After 'productive' start, second day of Mideast talks

The last direct talks between Israel and Palestine collapsed in September 2010.

Afp July 30, 2013
U.S. Secretary of State John Kerry (L) hosts an Iftar dinner for Israeli Justice Minister Tzipi Livni (3rd R) and Palestinian chief negotiator Saeb Erekat (2nd R) at the State Department in Washington July 29, 2013. PHOTO: REUTERS

WASHINGTON: Israeli and Palestinian officials were Tuesday due to meet for a second day of direct talks as for the first time in three years they resume negotiations groping for an elusive peace deal.

US Secretary of State John Kerry was to host a second meeting between Israeli chief negotiator Tzipi Livni and her Palestinian counterpart Saeb Erakat after they first shared an iftar dinner after sundown late Monday.

"It was a constructive and productive meeting between the parties. They engaged in good faith and with seriousness of purpose," a senior State Department official said in a statement, after the dinner lasting about 90 minutes.

"We are looking forward to continuing the talks tomorrow morning."

In a symbolic moment of peace and tolerance in the elegant Thomas Jefferson room, the two sides feasted on a dinner of sweet corn and shell bean soup, grilled fillet of Atlantic grouper, saffron Farro risotto and apricot upside-down cake, washed down with peach and mango iced tea.

It is the first time the two sides have publicly come face-to-face since the last talks collapsed spectacularly in September 2010 over continued Israeli settlement building.

This time, Kerry who spent months shuttling back and forth to the region has insisted that the details of the negotiations be kept private to give them the best chance of success.

He was due to give a statement to reporters after another round of talks, scheduled to last some 45 minutes on Tuesday, at around 11:00 am local time.

Officials have said that these opening talks are meant to set out procedures and the agenda for going forward, and will not go into the thorny details of such issues as borders and refugees.

Kerry was flanked at the dinner by seasoned diplomat Martin Indyk whom he named earlier as the US special envoy to the talks, and by White House Middle East advisory Phil Gordon on the other.

It is expected that Indyk will take over the day-to-day overseeing of the negotiations, moving forward.

President Barack Obama has welcomed the start of the talks, calling it a "promising step" forward but warning of "hard choices."

"The most difficult work of these negotiations is ahead, and I am hopeful that both the Israelis and Palestinians will approach these talks in good faith," he said.

Obama promised the United States was ready to support both sides "with the goal of achieving two states, living side by side in peace and security."

Kerry also warned on Monday that "many difficult choices lie ahead for the negotiators and for the leaders as we seek reasonable compromises on tough, complicated, emotional and symbolic issues.

"I think reasonable compromise has to be a keystone of all of this effort."

The two sides have agreed to continue talking for at least nine months, a State Department official said, cautioning though that this was not a deadline.

Indyk, 62, who has twice served as US ambassador to Israel and participated in the failed 2000 Camp David summit under then president Bill Clinton, said he was taking on "a daunting and humbling" challenge.

But he insisted: "It has been my conviction for 40 years that peace is possible."

The last direct talks collapsed in September 2010 amid continued Israeli settlement building.

Israel and the Palestinians remain deeply divided over so-called "final status issues" - including the fate of Jerusalem, claimed by both as a capital, the right of return for Palestinian refugees, and the borders of a future Palestinian state complicated by dozens of Jewish settlements scattered across the occupied West Bank.

"I don't expect there to be a lot of quick agreements.
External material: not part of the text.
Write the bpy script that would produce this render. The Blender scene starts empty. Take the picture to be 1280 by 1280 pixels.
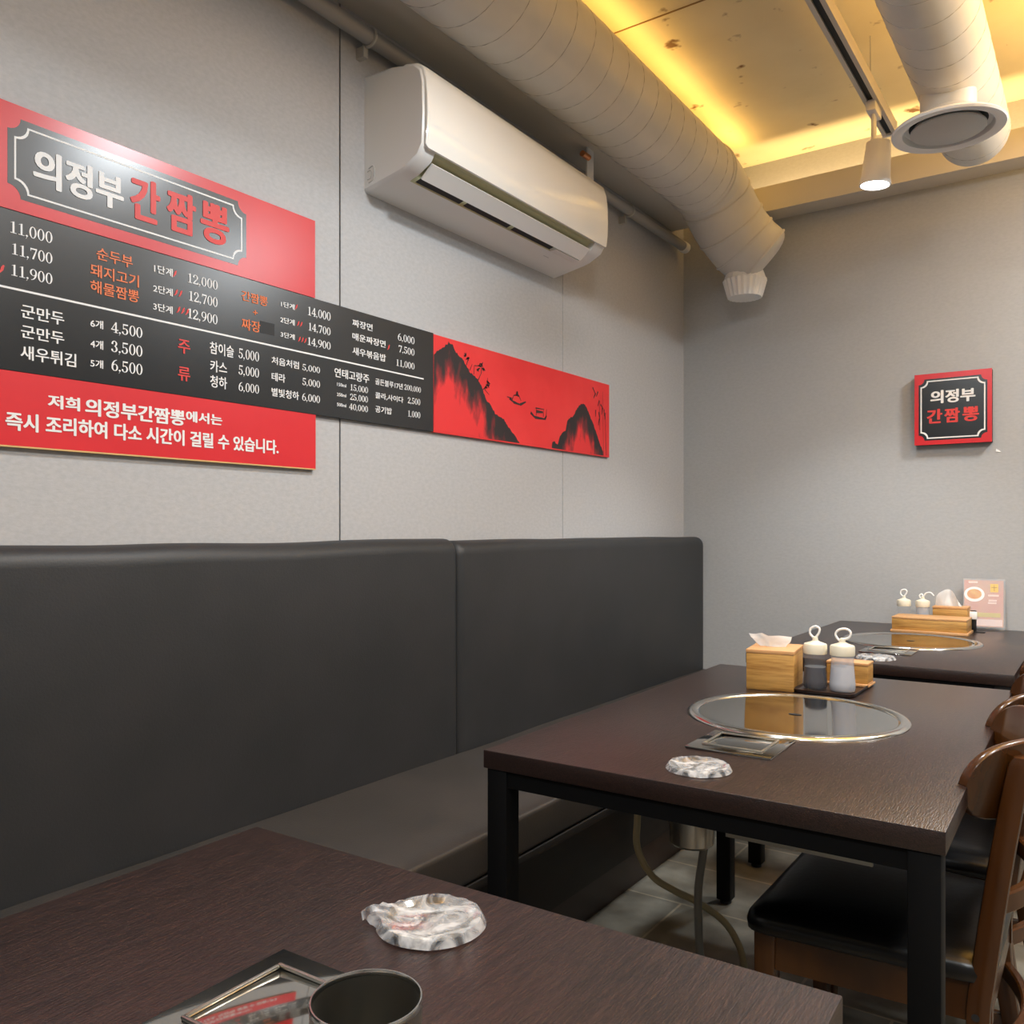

These are people that haven't talked together for three years essentially," David Makovsky, expert with the Washington Institute for Near East Policy, told AFP.

"So just having them sit together and agree to a set of meetings over a 9 months period... I think our expectations should be very low."

And he cautioned that people remained very skeptical about Kerry's chances of success after decades of disappointment.

"The question will be at what point will he have to do the same sort of shuttling when it comes to the substantive issues as well, I would not rule that out later on."